Significant areas of the Liturgical Movement believed that, in the future, there would be room for the great choral works and even for orchestral Masses only in concert halls, not in the liturgy. [In the liturgy], there could be space only for the singing and common prayer of the faithful. On the other hand, there was shock at the cultural impoverishment of the Church that would necessarily result from this. How to reconcile the two? How to implement the Council in its entirety? These were the questions that were particularly striking to me and to many other believers, to simple people, no less than to persons in possession of a theological education

Reflecting on the nature of music, Pope Emeritus Benedict said that music flows from love, sadness, and an encounter with God. The greatness of Western sacred music-- “from Palestrina to Bach, to Handel, up to Mozart, Beethoven, and Bruckner”-- is “a demonstration of the truth of Christianity” and a manifestation of a “true encounter” with the Creator.

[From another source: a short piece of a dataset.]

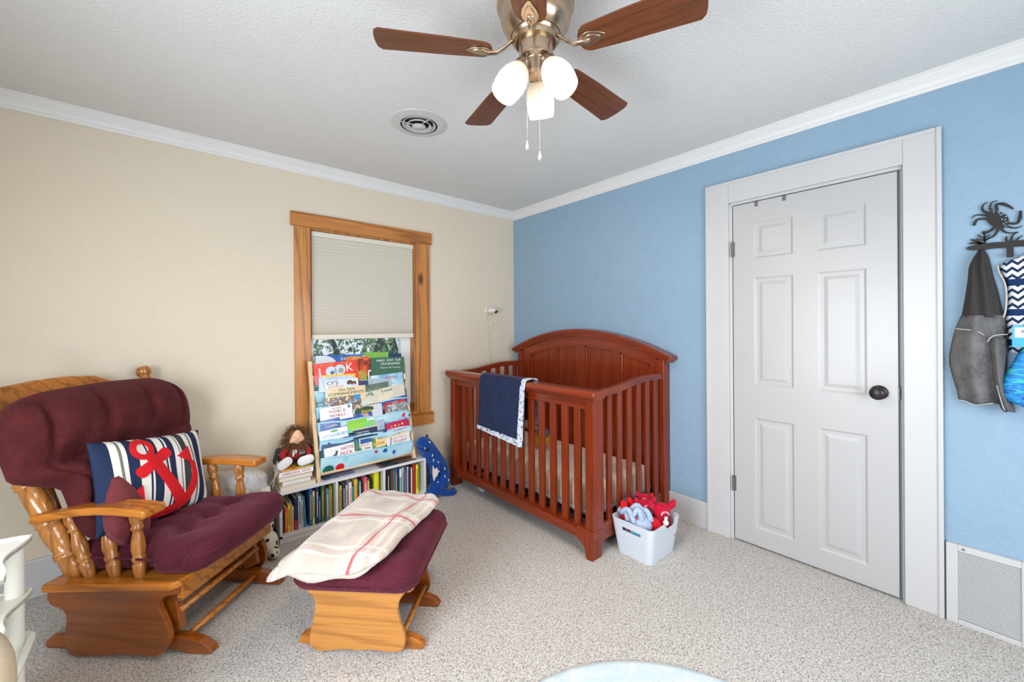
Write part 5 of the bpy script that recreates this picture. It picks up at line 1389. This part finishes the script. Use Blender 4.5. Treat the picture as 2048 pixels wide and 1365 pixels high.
# ================================================================== DOLL on the stack
M_DRED = plain('red_jersey', S(176, 24, 38), .85, bump=.2)
M_SKIN = plain('doll_felt_skin', S(238, 186, 150), .8)
M_HAIR = plain('brown_doll_hair', S(122, 82, 54), .7)
M_DGREY = plain('charcoal_cloth', S(62, 62, 68), .9, bump=.3)
dz = HB + .131
doll = thing('doll', 'bearded cloth doll in a red shirt lettered P sitting on the flat books', 'doll', (-2.010, -.165, dz))
b = MB(); b.ball((0, .01, .065), (.052, .040, .062)); b.build('shirt', M_DRED, doll, smooth=True)
b = MB(); b.ball((0, .0, .165), (.050, .042, .058)); b.build('head', M_HAIR, doll, smooth=True)
# face patch: rounded triangle, domed
FO = [(-.040, -.022), (-.030, -.031), (-.012, -.030), (-.004, -.038), (.010, -.040), (.024, -.028), (.036, -.026), (.042, -.014), (.030, .012), (.018, .034), (.004, .042), (-.010, .036), (-.026, .008)]
FO = chaikin(FO, 1, True)
b = MB(); vs = [(.0, -.062, .175)]; n = len(FO)
for k, (rr, yy) in enumerate(((.5, -.060), (.85, -.052), (1.0, -.042))): vs += [(x * rr * 1.12, yy, .175 + z * rr * 1.12) for x, z in FO]
fs = [(0, 1 + i, 1 + (i + 1) % n) for i in range(n)]
for k in range(2): fs += [(1 + k * n + i, 1 + (k + 1) * n + i, 1 + (k + 1) * n + (i + 1) % n, 1 + k * n + (i + 1) % n) for i in range(n)]
b.add(vs, fs); face = b.build('face', M_SKIN, doll, smooth=True, fix=True)
b = MB()
for (x, z) in ((-.018, .180), (.018, .183)): b.tube([(x - .007, -.0615, z), (x, -.064, z - .002), (x + .007, -.0615, z)], .0009, 5)
b.tube([(-.008, -.0645, .172), (0, -.066, .168), (.007, -.0645, .172)], .0009, 5); b.tube([(-.012, -.062, .160), (-.002, -.0645, .156), (.012, -.062, .161)], .0009, 5)
b.build('stitched_features', plain('brown_thread', S(130, 80, 60), .8), face)
rnd = random.Random(4); b = MB()
for k in range(1100):
    a = rnd.uniform(0, 2 * pi); cz = rnd.uniform(-1, 1); s = sqrt(1 - cz * cz)
    d = Vector((s * cos(a), s * sin(a) * .9, cz))
    if d.y < -.35 and -.25 < cz < .75 and abs(d.x) < .62: continue
    p = Vector((d.x * .048, d.y * .042, .165 + d.z * .056))
    L = rnd.uniform(.026, .058) * (1.3 if cz < 0 else 1)
    dr = (d + Vector((rnd.uniform(-.5, .5), rnd.uniform(-.4, .3) - .15, rnd.uniform(-.9, .35)))).normalized()
    q = p + dr * L * .55; e = p + dr * L + Vector((0, 0, -L * .25)); sd = dr.cross(Vector((rnd.uniform(-1, 1), 1, .2))).normalized() * .0016
    b.add([p - sd, p + sd, q + sd * .8, q - sd * .8, e], [(0, 1, 2, 3), (3, 2, 4)])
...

Noting that the “great music of the Western tradition” was “not foreign to the liturgy” celebrated by St. John Paul II on every continent, the Pope Emeritus added that “we do not know what the future of sacred music will be, but one thing is clear: wherever the encounter with the Living God, who in Christ comes close to us, really occurs, there is born anew and arises anew the response, the beauty of which arises out of truth itself.”

“I sincerely thank all of you, not only for the honor you have given me, but also for all the work you do in the service of the beauty of the faith,” he concluded. “The Lord bless you all.”